Approvazione EPR: le prime reazioni

Mentre gli imprenditori tessili sono impegnati nel turbinio delle fiere di settembre, a una settimana dall’approvazione definitiva da parte del Parlamento europeo, arrivano le prime reazioni alla nuova regolamentazione in materia di rifiuti alimentari e tessili valida in tutti i Paesi membri. Il testo legislativo è lo stesso nato dall’accordo provvisorio con il Consiglio dello scorso febbraio, adottato senza votazione poiché non sono stati presentati emendamenti.

La direttiva aggiornata convalida i principi del regime Epr (di ‘responsabilità estesa del produttore’) per il comparto tessile: i produttori che immettono tessili sul mercato dell’Ue dovranno sostenere i costi di raccolta, cernita e riciclo, tramite nuovi regimi di responsabilità estesa del produttore, appunto, da istituire in ciascuno Stato membro entro venti mesi dall’entrata in vigore della direttiva. Le norme – specifica la nota del Parlamento europeo – si applicheranno a tutti i produttori, anche quelli che operano via e-commerce e indipendentemente dal luogo di stabilimento. Le microimprese avranno un anno supplementare per adeguarsi. Le nuove regole, inoltre, riguarderanno abbigliamento e accessori, cappelli e calzature ma anche tessili che non sono fashion (coperte, tende, biancheria da letto e da cucina). Previsto, infine, che gli Stati membri dovranno considerare le pratiche di ultra-fast fashion e fast fashion nel determinare i contributi finanziari per sostenere i nuovi compiti dei produttori.

L’approvazione del pacchetto sul riciclo rappresenta il coronamento di un iter iniziato già nel 2023, quando la Commissione europea aveva proposto una revisione delle norme Ue sui rifiuti, mirata proprio a ridurre l’impatto degli sprechi tessili e alimentari. È seguito un percorso travagliato che ha visto in un primo momento gli Stati membri tentare di giocare d’anticipo sulle norme comunitarie per rivendicare una legislazione nazionale. Ci erano riusciti solo Olanda, Francia e Ungheria; anche l’Italia ci aveva provato, non riuscendoci per un soffio, per quanto abbia comunque realizzato un proprio testo sull’Epr tessile, che il Ministero dell’Ambiente e della Sicurezza energetica ha garantito entrerà in vigore entro l’anno.

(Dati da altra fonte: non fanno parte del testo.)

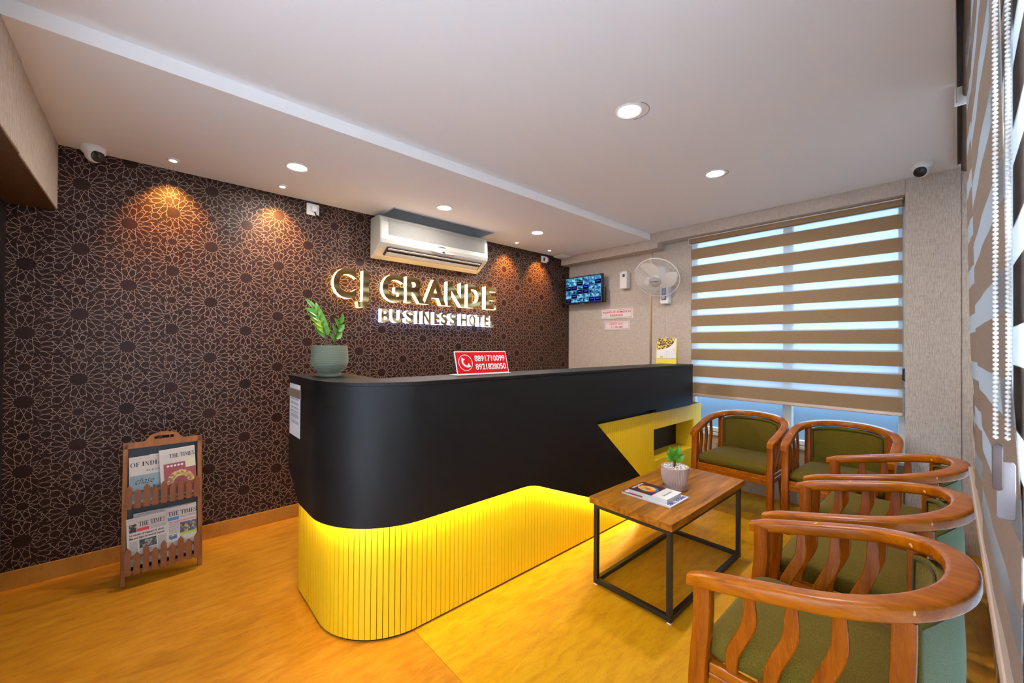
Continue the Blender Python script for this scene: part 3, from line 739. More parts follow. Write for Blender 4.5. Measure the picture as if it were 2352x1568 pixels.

Il tema è scottante: ogni anno, nell’Ue si generano 12,6 milioni di tonnellate di rifiuti tessili. Solo l’abbigliamento e le calzature rappresentano 5,2 milioni di tonnellate di rifiuti, equivalenti a 12 kg a persona ogni anno. Si stima che meno dell’1% di tutti i tessili a livello mondiale venga riciclato in nuovi prodotti. Questa normativa, secondo una delle prime reazioni, quella di Slow Fiber, rappresenta un passo importante ma non risolutivo nella lotta contro l’impatto ambientale della moda e del fast e ultra fast fashion. Slow Fiber, la rete di imprese italiane impegnate nella promozione di una filiera tessile più sostenibile, responsabile e trasparente, afferma che senza un ripensamento radicale dei volumi di produzione e consumo, e una rivoluzione nella cultura dell’acquisto e dell’uso di prodotti tessili, la normativa rischia di affrontare solo gli effetti e non le cause dell’emergenza rifiuti nel settore tessile.

“La gerarchia dei rifiuti ci dice chiaramente che il primo obiettivo dev’essere produrre meno rifiuti – spiega Dario Casalini, Presidente di Slow Fiber – Ma questo richiede uno sforzo culturale, che oggi manca completamente nell’impianto europeo: consumare meno, consumare meglio e allungare la vita utile dei prodotti. Non possiamo pensare che il riciclo – oggi ancora largamente inefficiente – sia la soluzione a tutto”. Secondo Slow Fiber, la tecnologia non è ancora pronta per reggere l’enorme mole di rifiuti generata da un sistema basato sulla sovrapproduzione.

Altro nodo centrale è quello della responsabilità estesa del produttore. “Il rischio concreto è che si torni a pratiche insostenibili: incenerimento o dumping ambientale nei Paesi in via di sviluppo – continua Casalini – La responsabilità deve essere territorializzata: ogni Paese consumatore deve farsi carico del proprio impatto. Inoltre bisogna riflettere sul sistema di contribuzione economica previsto dalla direttiva: una maglietta in poliestere e una maglietta in cotone organico, cucita per durare, non dovrebbero costare allo stesso modo in termini di EPR. Serve un sistema che tenga conto della composizione, della durabilità, della disassemblabilità e dell’impatto chimico dei capi. Senza queste distinzioni, si penalizzano le aziende virtuose e si premia chi produce a basso costo e ad alto impatto”.